Redback justified its stock-based merger by pointing out that it increases its market opportunity 10-fold, to about $20 billion, based on the need for optical-based equipment to transport Internet traffic. "This whole Internet age allows you to do certain maneuvers," said Larry Blair, vice president of marketing for Redback.

Many believe Redback is in a unique position to address one of the largest bottlenecks facing the future of the Internet--a lack of access to a high-speed pipe to carry Internet traffic, or "packets," for residential communities and small and medium-sized businesses.

"The changing nature of traffic flows and the emergence of packet-based traffic on carrier networks is changing the competitive environment for all carriers," wrote Paul Johnson, an equities analyst for Robertson Stephens, in a recent research note. "As such, to survive these competitive carriers need a new class of equipment."

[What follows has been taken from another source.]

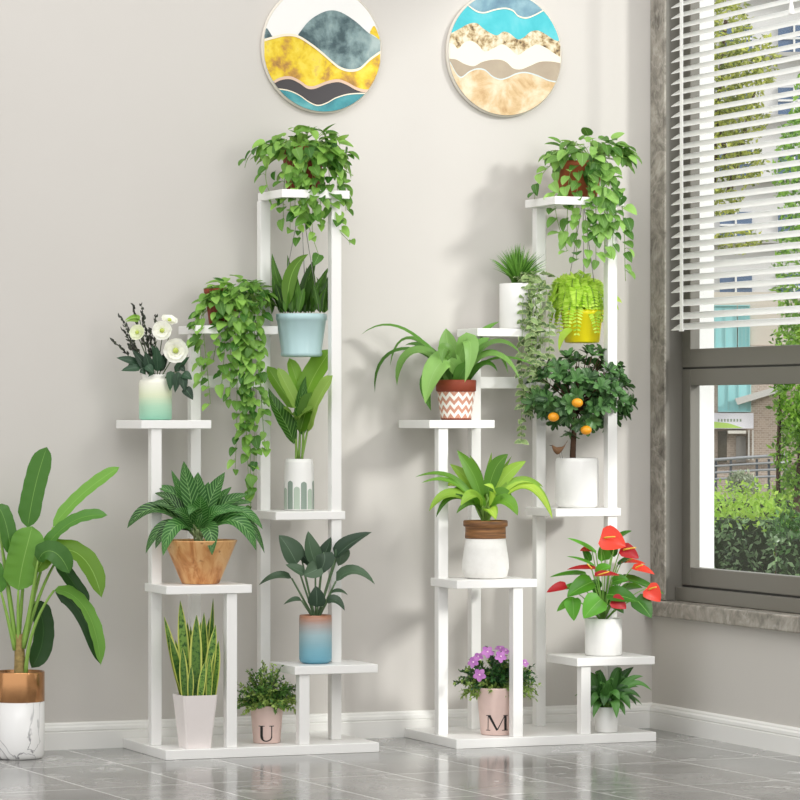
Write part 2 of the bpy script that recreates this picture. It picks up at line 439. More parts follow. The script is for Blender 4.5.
# --- pothos: a mound of heart leaves with strands hanging over the pot
def pothos(P, crown, nleaf, strands, mat, size=12, avoid=None):
    cx, cy, cd, rx, ry, rd = crown
    lv, st = MB(), MB()
    def heart(base, out, sz):
        out = out.normalized()
        tipdir = (out * rnd(.3, .9) + Vector((rnd(-.5, .5), rnd(-.4, .4), -rnd(.3, 1.1)))).normalized()
        Nn = out * .9 + Vector((rnd(-.35, .35), rnd(-.6, .1), .75))
        L = sz * P.s * rnd(.75, 1.2)
        mid = base + tipdir * L * .5 + Nn.normalized() * L * .12
        leaf(lv, [base, mid, base + tipdir * L], L * rnd(.66, .84), 'heart', Nn, fold=rnd(.1, .45), n=6, cols=2)
    for i in range(nleaf):
        v = sph(); v.z = abs(v.z) if random.random() < .8 else v.z
        k = rnd(.62, 1.0) ** .6
        p = P.A(cx, cy, cd) + Vector((v.x * rx * k, v.y * rd * k, v.z * ry * k)) * P.s
        c = P.A(cx, cy - 2, cd)
        heart(p, v + Vector((0, -.25, .1)), size)
        if i % 3 == 0: st.tube(bez([c, c.lerp(p, .5) + Vector((0, 0, 5 * P.s)), p], 5), .45 * P.s, .3 * P.s, 5)
    for pts, sp in strands:
        q = bez([P.A(*a) for a in pts], 26)
        st.tube(q, .5 * P.s, .3 * P.s, 5)
        L = 0; nxt = 6 * P.s
        for a, b in zip(q, q[1:]):
            L += (b - a).length
            if L > nxt:
                nxt += sp * P.s * rnd(.7, 1.3)
                ax = P.A(cx, cy, cd); o = Vector((b.x - ax.x, b.y - ax.y - 12 * P.s, 0)) + Vector((rnd(-1, 1), rnd(-1, .2), 0)) * 22 * P.s
                side = o.normalized(); pb = b + side * rnd(1.5, 4.5) * P.s + Vector((0, 0, rnd(-1, 2) * P.s))
                st.tube([b, b.lerp(pb, .5) + Vector((0, 0, 1 * P.s)), pb], .3 * P.s, .25 * P.s, 4)
                heart(pb, side, size * rnd(.8, 1.05))
    P.done(lv, 'foliage', mat); P.done(st, 'vines', M['stem'])

M['pothos'] = leafmat('pothos_leaf', '#438a26', '#9dcc60', rib='#9fcf70', ribw=.02, trans=.28)
M['pothos_pale'] = leafmat('pothos_leaf_pale', '#4f9030', '#a2d06c', rib='#b5df90', ribw=.02, trans=.28)

P = Plant('trailing_pothos', 303, -.15, .4138 + 1, 'trailing pothos in a terracotta pot on top of the left stand', group='trailing pothos plants', seed=11)
P.pot([(15, 1), (16, 2), (21, 38), (22.5, 39), (23, 44)], M['terra_dark'])
S = []
for ex, ey, d, sx in ((284, 222, 22, 290), (291, 232, 28, 296), (300, 240, 30, 302), (306, 226, 33, 308), (313, 234, 30, 314), (321, 226, 28, 322), (330, 218, 24, 328), (338, 226, 20, 334), (346, 212, 14, 338), (296, 215, 34, 299), (316, 215, 34, 316)):
    S.append((((sx * .5 + 151, 146, 0), (sx, 138, d * .7), (ex + 1, 165, d + 3), (ex, 195, d + 2), (ex, ey, d)), 8.5))
S.append((((303, 146, 0), (278, 140, 10), (262, 150, 16), (260, 185, 16), (268, 200, 16), (286, 206, 18)), 12))
S.append((((303, 146, 0), (270, 138, 4), (248, 148, 4), (245, 168, 4)), 9))
S.append((((303, 150, 0), (350, 160, 12), (352, 200, 18), (322, 240, 20), (340, 232, 20), (352, 240, 20), (350, 246, 20)), 16))
S.append((((303, 150, 0), (290, 190, 30), (310, 225, 30), (321, 262, 26)), 16))
pothos(P, (306, 158, 2, 46, 31, 36), 135, S, M['pothos'], 14.5)

P = Plant('trailing_pothos', 222, -.095, 1.0718, 'long-stranded trailing pothos on the left stand shelf beside the white flower vase', group='trailing pothos plants', seed=12)
P.pot([(12, 1), (13, 2), (17, 32), (18, 33), (18.5, 37)], M['terra_dark'])
S = []
for ex, ey, d, sx in ((240, 470, 30, 236), (247, 490, 32, 240), (252, 505, 34, 246), (258, 488, 33, 250), (262, 450, 30, 254), (244, 430, 34, 238), (255, 420, 36, 246), (232, 400, 30, 230), (226, 385, 28, 226), (249, 455, 36, 244), (262, 410, 30, 256), (239, 360, 36, 234), (250, 350, 38, 244), (218, 362, 26, 220)):
    S.append((((222, 292, 0), (sx - 4, 278, d * .6), (sx + 4, 310, d + 3), (ex, (ey + 330) / 2, d + 2), (ex + rnd(-4, 4), ey, d)), 8))
for ex, ey in ((205, 388), (212, 404), (198, 350)):
    S.append((((222, 292, 0), (205, 288, 22), (199, 320, 30), (ex - 4, 345, 32), (ex, ey, 30)), 8))
pothos(P, (239, 304, 4, 36, 27, 34), 130, S, M['pothos'], 13)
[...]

Optical technology used to be very expensive and highly technical, left to veteran equipment firms with large research and development budgets. But the explosion of Internet traffic and its implications on current network construction have resulted in a visceral need for more capacity in portions of networks where optics might previously have been thought of as unnecessary.

Coupled with an explosion of fiber-optic line deployment and technology cost reductions, it now makes sense for telecommunications companies to implement optical equipment for long-haul networks, congested metropolitan areas, and in some cases particular business parks and residential communities.

"Optics is the largest capacity pipe you can supply for the Internet," noted Chromatis' Barron. "The issue has been cost and deployment."

Many believe the jury is still out on which firms will survive, but it seems clear that only a massive downturn in the fortunes of the stock market and its accompanying effect on the Internet can stop dreams of a pot of gold at the end of an optical rainbow.

"I don't think you can stop this change," said ComVentures' Van der Meer. "Who wins? I don't think the market's quite discerned that yet."